As I continued reading In Praise of American Educators, I also appreciated DuFour’s constant iconoclasm regarding things, ideas, or even people which do not contribute to student learning. Again, I hear his voice in the words, especially in chapters which have become DuFour’s hallmarks: how to address resistance towards collaborative cultures, and how to lead a school towards more meaningful work—both of which are topics of presentation sessions I have heard from Dr. DuFour. Rarely if ever does the author seem coercive; rather, his extensive research of seemingly all major educational theorists support his ideas about staff development and student learning. While reading, I was once again convinced of the efficacy of PLCs as DuFour argued for the struggling student to have the same opportunities as the star student. He writes, “Why can’t [a school’s master schedule] allow for a student who needs intensive reading help, but loves art, to participate in both [just as the star student is allowed to participate in AP and, say, music]?” It is exactly for these reasons that I became a teacher, and I would guess that nearly all of the teachers I have worked with in the last 20 years would agree: we are not in this business to keep students down; we are in this business to lift students up. In Praise of American Educators explains as well as any book on education I have ever read just how to accomplish this minor miracle.

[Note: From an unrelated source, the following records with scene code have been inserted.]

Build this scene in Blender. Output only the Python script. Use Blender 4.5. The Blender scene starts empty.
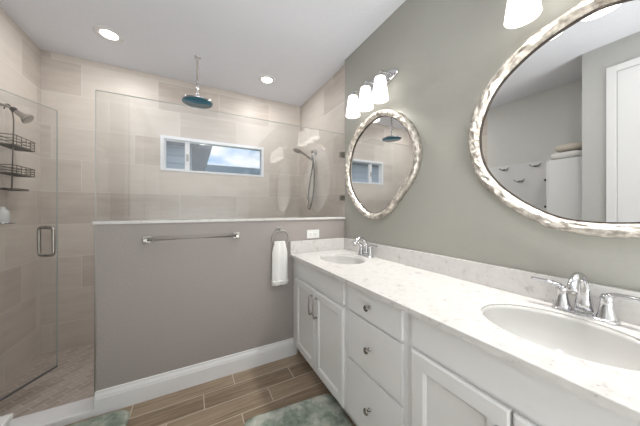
import bpy, bmesh, math, random
from mathutils import Vector, noise, Matrix

C = bpy.context.scene.collection
scene = bpy.context.scene
PI = math.pi
random.seed(4)

# ------------------------------------------------------------------ camera, sky, lights, exposure
cam_data = bpy.data.cameras.new('camera')
cam = bpy.data.objects.new('camera', cam_data)
C.objects.link(cam)
cam.location = (0, 0, 1.25)
cam.rotation_euler = (PI / 2, 0, -math.radians(28.2))
cam_data.sensor_width = 36.0
cam_data.lens = 238.7 / 640 * 36.0
cam_data.shift_y = -3.5 / 640
cam_data.clip_start = 0.02
scene.camera = cam

scene.view_settings.view_transform = 'Standard'
scene.view_settings.look = 'None'
scene.view_settings.gamma = 1.0
scene.view_settings.use_curve_mapping = False
scene.view_settings.exposure = 0.2

SHADE_GLOW = 1.5
BULB_W = 1.45
CAN_W = 4.8
ROOM_W = 80.0

world = bpy.data.worlds.new('sky')
scene.world = world
world.use_nodes = True
wt = world.node_tree
wt.nodes.clear()
wo = wt.nodes.new('ShaderNodeOutputWorld')
wb = wt.nodes.new('ShaderNodeBackground')
wc = wt.nodes.new('ShaderNodeTexCoord')
wm = wt.nodes.new('ShaderNodeMapping')
wm.inputs['Scale'].default_value = (5.0, 5.0, 12.0)
wm.inputs['Location'].default_value = (0.35, 0.0, 0.55)
wn = wt.nodes.new('ShaderNodeTexNoise')
wn.inputs['Scale'].default_value = 1.6
wn.inputs['Detail'].default_value = 5.0
wr = wt.nodes.new('ShaderNodeValToRGB')
wr.color_ramp.elements[0].position = 0.38
wr.color_ramp.elements[0].color = (0.34, 0.50, 0.72, 1)
wr.color_ramp.elements[1].position = 0.62
wr.color_ramp.elements[1].color = (0.86, 0.88, 0.92, 1)
wl = wt.links
wl.new(wc.outputs['Generated'], wm.inputs['Vector'])
wl.new(wm.outputs['Vector'], wn.inputs['Vector'])
wl.new(wn.outputs['Fac'], wr.inputs['Fac'])
wl.new(wr.outputs['Color'], wb.inputs['Color'])
wb.inputs['Strength'].default_value = 1.15
wl.new(wb.outputs['Background'], wo.inputs['Surface'])


def area_light(name, loc, size, watts, color=(1, 1, 1), rot=(0, 0, 0), shape='DISK', size_y=None, parent=None, spread=None):
    d = bpy.data.lights.new(name, 'AREA')
    d.shape = shape
    d.size = size
    if size_y:
        d.size_y = size_y
    d.energy = watts
    d.use_shadow = True
    d.color = color
    if spread:
        d.spread = spread
    o = bpy.data.objects.new(name, d)
    C.objects.link(o)
    o.rotation_euler = rot
    o.location = loc
    if parent:
        o.parent = parent
        o.location = Vector(loc) - parent.location
    return o


# added fill lamp with no real source, low behind camera, aimed at the ceiling
area_light('room_fill_light', (0.35, -1.6, 0.45), 1.6, ROOM_W, (0.97, 0.985, 1.0), (math.radians(174), 0, 0), 'RECTANGLE', 1.3)


# ------------------------------------------------------------------ node helpers
class NT:
    def __init__(self, name):
        self.m = bpy.data.materials.new(name)
        self.m.use_nodes = True
        self.t = self.m.node_tree
        self.t.nodes.clear()
        self.out = self.n('ShaderNodeOutputMaterial')

    def n(self, kind, **kw):
        x = self.t.nodes.new(kind)
        for k, v in kw.items():
            setattr(x, k, v)
        return x

    def l(self, a, b):
        self.t.links.new(a, b)

    def put(self, sock, v):
        if isinstance(v, bpy.types.NodeSocket):
            self.l(v, sock)
        else:
            sock.default_value = v

    def math(self, op, a, b=None, c=None):
        x = self.n('ShaderNodeMath', operation=op)
        self.put(x.inputs[0], a)
        if b is not None:
            self.put(x.inputs[1], b)
        if c is not None:
            self.put(x.inputs[2], c)
        return x.outputs[0]

    def comb(self, x, y, z):
        q = self.n('ShaderNodeCombineXYZ')
        for i, v in enumerate((x, y, z)):
            self.put(q.inputs[i], v)
        return q.outputs[0]

    def coords(self):
        tc = self.n('ShaderNodeTexCoord')
        s = self.n('ShaderNodeSeparateXYZ')
        self.l(tc.outputs['Object'], s.inputs[0])
        return tc.outputs['Object'], s.outputs

    def noise(self, vec, scale, detail=3.0, rough=0.5):
        x = self.n('ShaderNodeTexNoise')
        self.put(x.inputs['Vector'], vec)
        x.inputs['Scale'].default_value = scale
        x.inputs['Detail'].default_value = detail
        x.inputs['Roughness'].default_value = rough
        return x.outputs['Fac']

    def ramp(self, fac, stops):
        x = self.n('ShaderNodeValToRGB')
        e = x.color_ramp.elements
        while len(e) < len(stops):
            e.new(0.5)
        for k, (p, c) in enumerate(stops):
            e[k].position = p
            e[k].color = (*c, 1)
        self.put(x.inputs['Fac'], fac)
        return x.outputs['Color']

    def mix(self, fac, a, b, mode='MIX'):
        x = self.n('ShaderNodeMix', data_type='RGBA', blend_type=mode)
        self.put(x.inputs[0], fac)
        self.put(x.inputs[6], a if isinstance(a, bpy.types.NodeSocket) else (*a, 1))
        self.put(x.inputs[7], b if isinstance(b, bpy.types.NodeSocket) else (*b, 1))
        return x.outputs[2]

    def bump(self, h, strength, dist=0.002):
        x = self.n('ShaderNodeBump')
        x.inputs['Strength'].default_value = strength
        x.inputs['Distance'].default_value = dist
        self.put(x.inputs['Height'], h)
        return x.outputs['Normal']

    def bsdf(self, color, rough=0.5, metal=0.0, normal=None, spec=None, **kw):
        b = self.n('ShaderNodeBsdfPrincipled')
        self.put(b.inputs['Base Color'], color if isinstance(color, bpy.types.NodeSocket) else (*color, 1))
        self.put(b.inputs['Roughness'], rough)
        self.put(b.inputs['Metallic'], metal)
        if spec is not None:
            b.inputs['Specular IOR Level'].default_value = spec
        if normal is not None:
            self.l(normal, b.inputs['Normal'])
        for k, v in kw.items():
            self.put(b.inputs[k], v)
        self.l(b.outputs[0], self.out.inputs['Surface'])
        return b


def srgb(r, g, b):
    def f(c):
        c /= 255
        return c / 12.92 if c <= 0.04045 else ((c + 0.055) / 1.055) ** 2.4
    return (f(r), f(g), f(b))


def plain(name, col, rough=0.5, metal=0.0, bump=0, bscale=60, bdist=0.002, spec=None):
    t = NT(name)
    nrm = None
    vec, _ = t.coords()
    if bump:
        nrm = t.bump(t.noise(vec, bscale, 3), bump, bdist)
    v = t.mix(t.math('MULTIPLY', t.noise(vec, 9, 2), 0.12), col, tuple(c * 0.8 for c in col))
    t.bsdf(v, rough, metal, nrm, spec)
    return t.m


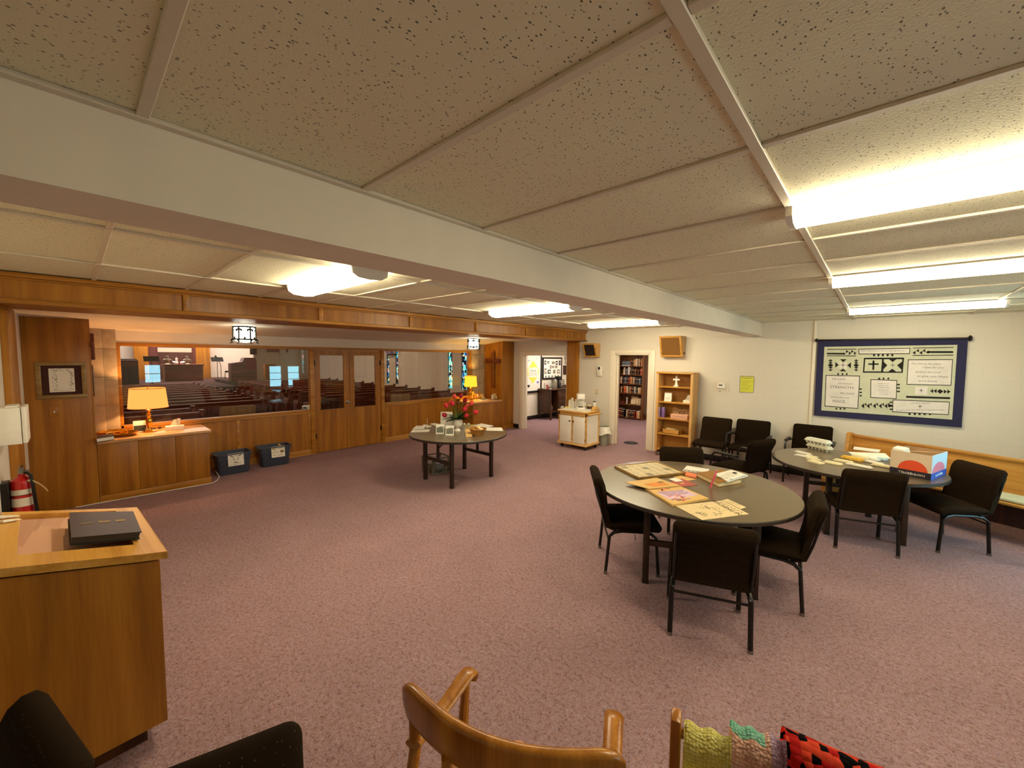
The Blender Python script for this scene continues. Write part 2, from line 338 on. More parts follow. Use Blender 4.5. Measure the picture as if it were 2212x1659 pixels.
# pipe chase / corner strip where beam meets the wall
b=MB(); b.box(-.80,YB-.025,.1,-.755,YB,CZ,bev=.008); struct(b,'trim_2',M['whitetrim'])
# timber header over the alcove with crown, lower lip and battens
XH=-5.12
b=MB(); b.box(-5.88,YL,2.352,XH-.02,YB,CZ+.005)
b.box(XH-.02,YL,2.553,XH+.03,YB,CZ-.002,1,bev=.008); b.box(XH-.02,YL,2.537,XH+.012,YB,2.553,1,bev=.004)
b.box(XH-.03,YL,2.343,XH+.022,YB,2.383,1,bev=.008)
for y in (-.52,.79,2.10,3.40,4.71,6.04,7.33): b.box(XH-.02,y-.025,2.383,XH+.006,y+.025,2.54,1,bev=.003)
struct(b,'trim_3',[M['honey'],M['honey_y']])
b=MB(); b.box(-5.62,YB-.06,0,-5.30,YB,2.352,bev=.006); b.box(-6.1,YL,0,-5.45,YL+.05,2.352,bev=.006); struct(b,'trim_4',M['honey'])
# alcove ceiling, coved towards the glass
b=MB(); b.prism([(-5.88,2.40),(-7.4,2.385),(-8.27,2.278),(-8.27,2.75),(-5.88,2.75)],YL-.15,YB,M=Matrix(((1,0,0,0),(0,0,1,0),(0,1,0,0),(0,0,0,1)))); struct(b,'ceiling_alcove',M['plaster'])
# glazed partition to the sanctuary: wainscot, frame, plaster band
Y1a,Y1b,Y2a,Y2b=.47,3.10,4.69,7.27
b=MB()
b.box(XG-.1,YL,2.115,XG,YB,2.6,0)                                   # plaster band over the frame
b.box(XG-.1,YL,0,XG,.44,2.115,0); b.box(XG-.1,7.30,0,XG,YB,2.115,0)
struct(b,'wall_partition',M['plaster'])
b=MB()
for ya,yb in ((.44,3.13),(4.66,7.30)):
    b.box(XG-.09,ya,.1,XG-.012,yb,.85,0)
    b.box(XG-.1,ya,.85,XG+.012,yb,.895,1,bev=.006); b.box(XG-.08,ya,.815,XG+.004,yb,.85,1,bev=.004)
    b.box(XG-.09,ya,0,XG+.004,yb,.105,2,bev=.004)
for y in (.46,1.90,3.09,4.69,6.66,7.27): b.box(XG-.03,y-.022,.105,XG-.003,y+.022,.82,1,bev=.003)
b.box(XG-.1,.44,2.065,XG+.012,7.30,2.118,1,bev=.006)
for y in (.455,7.285): b.box(XG-.1,y-.022,.85,XG+.012,y+.022,2.066,1,bev=.005)
for y in (3.15,4.665): b.box(XG-.1,y-.04,0,XG+.018,y+.04,2.085,1,bev=.006)
struct(b,'trim_5',[M['honey'],M['honey_y'],M['oak_y']])
for n,(ya,yb) in enumerate(((.477,3.11),(4.705,7.263))):
    b=MB(); b.box(XG-.052,ya,.895,XG-.046,yb,2.066); struct(b,'window_%d'%(n+1),M['glass'])
# double doors, each a leaf with a glazed opening
for n,(ya,yb,ga,gb,hy) in enumerate(((3.192,3.905,3.30,3.79,3.20),(3.912,4.622,4.005,4.50,4.614))):
    b=MB(); x0,x1=XG-.05,XG-.004
    b.box(x0,ya,.012,x1,ga,2.06); b.box(x0,gb,.012,x1,yb,2.06); b.box(x0,ga,.012,x1,gb,.86); b.box(x0,ga,1.965,x1,gb,2.06)
    for u,v,w,q in ((ga-.008,.852,ga+.006,1.973),(gb-.006,.852,gb+.008,1.973)): b.box(x1-.01,u,v,x1+.005,w,q,1,bev=.002)
    for v,q in ((.852,.866),(1.959,1.973)): b.box(x1-.01,ga,v,x1+.005,gb,q,1,bev=.002)
    d=b.build('door_%d'%(n+1),[M['honey'],M['honey_y']]); d['kind']='structure'
    b=MB(); b.box(x0+.02,ga,.86,x0+.026,gb,1.965); g=b.build('door_glass',M['glass'],d)
    for z in (.35,1.80):
        b=MB(); b.cyl(XG+.008,hy,z-.05,z+.05,.009,n=10); b.box(XG-.006,hy-.018,z-.05,XG+.002,hy+.018,z+.05); b.build('hinge',M['metal'],d)
    if n==0:
        b=MB(); b.lathe([(0,0),(.03,0),(.03,.006),(.012,.012),(.012,.035),(.026,.045),(.03,.058),(.024,.07),(0,.074)],n=20,M=xf((XG-.004,3.855,.985),ry=PI/2)); b.build('door_knob',M['chrome'],d)
# built-in timber closets closing both ends of the alcove
b=MB(); b.box(XG,YL,.0,-7.42,.155,2.384,bev=.004); b.box(-7.43,.15,0,-7.417,.165,2.384); struct(b,'wall_closet_left',M['honey'])
b=MB(); b.box(XG,7.75,.0,-7.42,YB,2.384,bev=.004); b.box(-7.43,7.75,0,-7.408,YB,.09,1,bev=.003); struct(b,'wall_closet_right',[M['honey'],M['honey_y']])
# limestone piers between closets and glass
b=MB()
for ya,yb in ((.155,.435),(7.31,7.75)):
    z=0
    for k in range(6):
        z2=min(z+.405,2.31); b.box(XG-.02,ya,z+.002,XG+.10,(ya+yb)/2-.001,z2,bev=.004); b.box(XG-.02,(ya+yb)/2+.001,z+.002,XG+.07,yb,z2,bev=.004); z=z2
struct(b,'trim_6',M['stone'])
# black rubber base along block walls
b=MB()
for x0,x1 in ((-7.42,-7.22),(-5.3,-4.49),(-3.37,XR)): b.box(x0,YB-.012,0,x1,YB,.115,bev=.003)
b.box(-7.42,YL,0,-2.6,YL+.012,.115,bev=.003); b.box(XR-.012,YF,0,XR,YB,.115,bev=.003)
struct(b,'baseboard_back',M['blackbase'])
# door casings (white)
b=MB()
def casing(xa,xb,zt,w,y=YB,rev=.18):
    for x0,x1 in ((xa-w,xa),(xb,xb+w)): b.box(x0,y-.022,0,x1,y+.004,zt+w*.6,bev=.005)
    b.box(xa,y-.022,zt,xb,y+.004,zt+w*.6,bev=.005)
    b.box(xa-.004,y-.01,0,xa+.025,y+rev,zt,bev=.003); b.box(xb-.025,y-.01,0,xb+.004,y+rev,zt,bev=.003); b.box(xa,y-.01,zt-.025,xb,y+rev,zt+.004,bev=.003)
    b.box(xa+.02,y+.07,0,xa+.045,y+.11,zt-.02,bev=.002)
casing(-7.10,-5.645,2.03,.11); casing(-4.36,-3.56,2.05,.12)
struct(b,'trim_7',M['whitetrim'])
# windows on the right wall (seen mirrored in the glass)
for n,(ya,yb,za,zb) in enumerate(WIN):
    b=MB()
    b.box(XR-.02,ya-.05,za-.06,XR+.05,yb+.05,za,bev=.004); b.box(XR-.02,ya-.05,zb,XR+.05,yb+.05,zb+.05,bev=.004)
    for y in (ya,yb): b.box(XR-.02,y-.05 if y==ya else y,za,XR+.05,y if y==ya else y+.05,zb,bev=.004)
    for k in range(1,3 if n else 2):
        z=za+(zb-za)*k/(3 if n else 2); b.box(XR+.03,ya,z-.012,XR+.06,yb,z+.012,bev=.003)
    w=b.build('window_%d'%(n+3),M['whitetrim']); w['kind']='structure'
    b=MB(); b.box(XR+.055,ya,za,XR+.065,yb,zb); b.build('window_pane',M['daylight'],w)
# ---------------------------------------------------------------- hall and library beyond the back wall
b=MB(); b.box(-8.15,YB+.18,0,-8.0,12.6,2.6); b.box(-8.0,12.4,0,-3.0,12.6,2.6)
t=math.atan2(12.4-8.4,-7.15+5.0); b.box(0,-.05,0,4.6,.05,2.6,M=xf((-5.0,8.38,0),rz=t)); b.box(-3.0,YB+.18,0,-2.85,12.6,2.6)
struct(b,'wall_hall',M['white'])
b=MB(); b.box(-8.15,YB+.18,2.6,-2.85,12.6,2.7); struct(b,'ceiling_hall',M['plaster'])
b=MB(); b.box(-8.0,YB+.18,0,-7.986,12.4,.12,bev=.003); b.box(-5.40,12.386,0,-3.0,12.4,.12,bev=.003); struct(b,'baseboard_hall',M['blackbase'])
# ---------------------------------------------------------------- sanctuary shell
SX0=-32.5; SYR=9.3
b=MB(); 
SW=[(PY(a,800,SYR).x,PY(b_,800,SYR).x,z,2.9) for a,b_,z in ((967,977,.80),(996,1008,.80),(835,840.5,.76),(854,860,.76))]+[(-25.6,-25.3,.9,2.9)]
wallx(b,SYR,SYR+.3,SX0,-8.15,5.2,SW); b.box(SX0-.2,-6.2,0,SX0,SYR+.3,5.2); b.box(SX0,-6.2,0,-8.17,-6,5.2); b.box(-8.27,-6,0,-8.17,YL-.15,5.2); b.box(-8.27,YL-.15,2.6,-8.17,SYR+.3,5.2); b.box(-8.27,YB,0,-8.17,SYR+.3,2.6)
b.box(-26.2,6.9,0,-26.0,SYR,5.2); b.box(-26.0,8.2,0,-25.75,8.5,5.2)
struct(b,'wall_sanctuary',M['plaster'])
b=MB(); b.box(SX0-.2,-6.2,5.2,-8.17,SYR+.3,5.35); struct(b,'ceiling_sanctuary',M['plaster'])
b=MB(); b.box(SX0,-6,0,-22.2,6.9,.25); b.box(SX0,-6,.25,-22.7,6.9,.45); b.box(-26.0,-6,.45,-23.6,-1,.5); b.box(-27.6,5.35,.45,-23.5,6.9,.60,bev=.01); struct(b,'floor_chancel',M['chancel'])
for n,(xa,xb,za,zb) in enumerate(SW[:4]):
    b=MB(); b.box(xa-.05,SYR+.02,za,xa,SYR+.14,zb); b.box(xb,SYR+.02,za,xb+.05,SYR+.14,zb); b.box(xa-.05,SYR+.02,za-.05,xb+.05,SYR+.14,za)
    w=b.build('window_%d'%(n+6),M['black']); w['kind']='structure'
    b=MB(); b.box(xa,SYR+.06,za,xb,SYR+.075,zb); b.build('window_pane',M['stained'],w)
b=MB(); b.box(-25.6,SYR+.1,.9,-25.3,SYR+.12,2.9); w=b.build('window_10',M['stained']); w['kind']='structure'
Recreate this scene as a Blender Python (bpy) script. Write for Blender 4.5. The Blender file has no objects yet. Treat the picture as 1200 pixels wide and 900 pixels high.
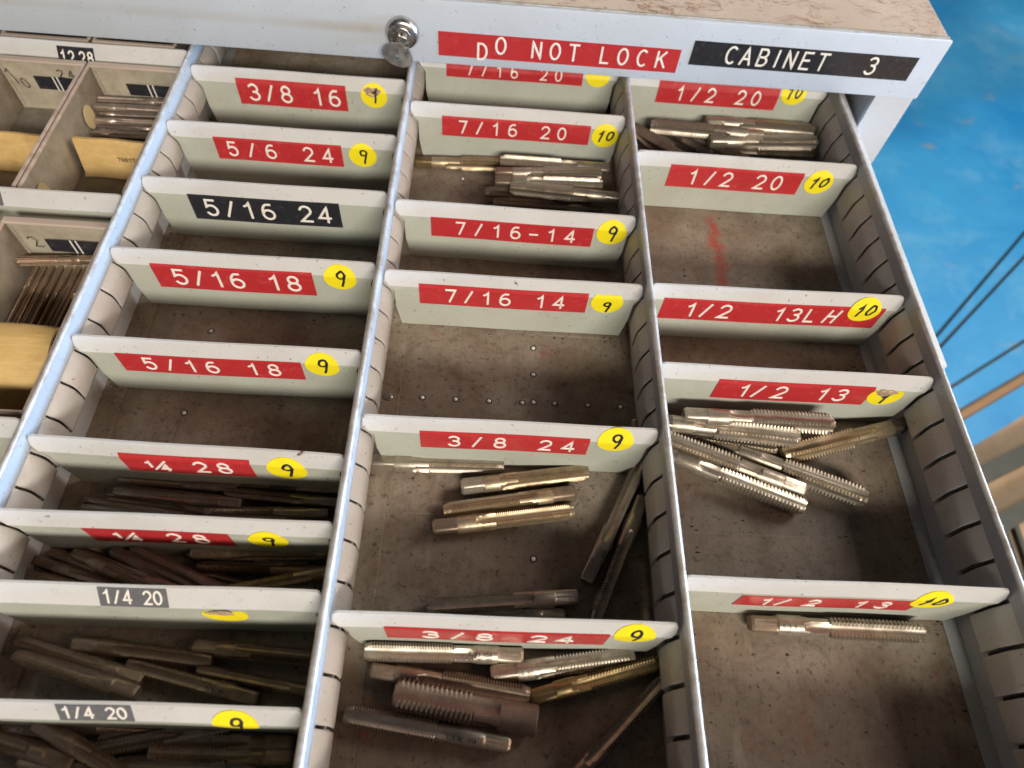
import bpy, math, random
import numpy as np
from mathutils import Vector, Matrix

random.seed(7)
C = bpy.context.scene.collection
SC = bpy.context.scene
U = 0.01            # every measure below is in centimetres

# ------------------------------------------------------------------ camera
cam_d = bpy.data.cameras.new('camera')
cam = bpy.data.objects.new('camera', cam_d)
C.objects.link(cam)
cam_d.sensor_width = 36.0
cam_d.lens = 36.0 * 800.8 / 1200.0
cam_d.clip_start = 0.01
cam_d.clip_end = 60.0
CM = Matrix(((0.997447, -0.052875, -0.048), (0.019749, 0.850174, -0.526131), (0.068628, 0.52384, 0.849047)))
cam.matrix_world = Matrix.Translation(Vector((21.372, -6.472, 34.638)) * U) @ CM.to_4x4()
cam_d.dof.use_dof = True
cam_d.dof.focus_distance = 0.37
cam_d.dof.aperture_fstop = 8.5
SC.camera = cam

# ------------------------------------------------------------------ world, lamps, exposure
w = bpy.data.worlds.new('World')
SC.world = w
w.use_nodes = True
bgn = w.node_tree.nodes['Background']
bgn.inputs[0].default_value = (0.80, 0.80, 0.86, 1)
bgn.inputs[1].default_value = 0.05


def area(name, pos, target, size, sizey, power, col):
    l = bpy.data.lights.new(name, 'AREA')
    l.shape = 'RECTANGLE'
    l.size = size
    l.size_y = sizey
    l.energy = power
    l.color = col
    o = bpy.data.objects.new(name, l)
    C.objects.link(o)
    o.location = pos
    d = (Vector(target) - Vector(pos)).normalized()
    o.rotation_euler = d.to_track_quat('-Z', 'Y').to_euler()
    return o


T0 = (0.22, 0.18, 0.0)
# the big doorway behind the photographer, a little to the right: the key light
kd = Vector((0.36, -1.45, 1.0)).normalized()
area('doorway_light', Vector(T0) + kd * 3.0, T0, 1.5, 0.42, 112, (1.0, 0.93, 0.82))
# warm work light high on the right
area('work_light', (2.5, -0.7, 1.7), T0, 0.8, 0.8, 16, (1.0, 0.64, 0.44))
# cool lamp set low on the right, grazing the upper wall faces
sl_ = area('low_side_light', (3.1, 0.15, 0.235), (0.15, 0.2, 0.045), 1.8, 0.10, 17, (0.36, 0.62, 1.0))
sl_.data.spread = math.radians(45)
area('background_fill_light', (2.6, 1.2, 1.6), (1.3, 1.2, -0.8), 1.2, 1.2, 50, (1.0, 0.95, 0.88))  # added lamp, brightens the blue boards and ground beyond; source unseen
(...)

And ultimately that is the message of In Praise of American Educators: continue performing the every-day miracle of lifting all students up by working together as a community. DuFour writes:
Those who take this path less chosen will embrace and articulate the moral imperative of ensuring high levels of learning for all students and will acknowledge that creating the conditions for addressing that imperative lies within their sphere of influence.
I like this quote not just for the administrators it was intended, however, and I think Dr. DuFour would agree with me. I like it for teachers as well. In fact, he argues for just that—we teachers must realize that the imperative for helping all students learn at high levels lies within our sphere of influence if we work collaboratively.
In Praise of American Educators (And How They Can Become Even Better) should be required reading for any educator curious about the why of PLC work. Because it is framed within a defense of educators against an unrelenting, unsympathetic media assault designed to keep the status quo as well as convey heavily-monied political agendas, we teachers are given reasons for pause and reflection as we carry on our most noble kind of work.
After finishing the book, I experienced a pretty familiar feeling: We are fortunate to have Rick DuFour in our corner.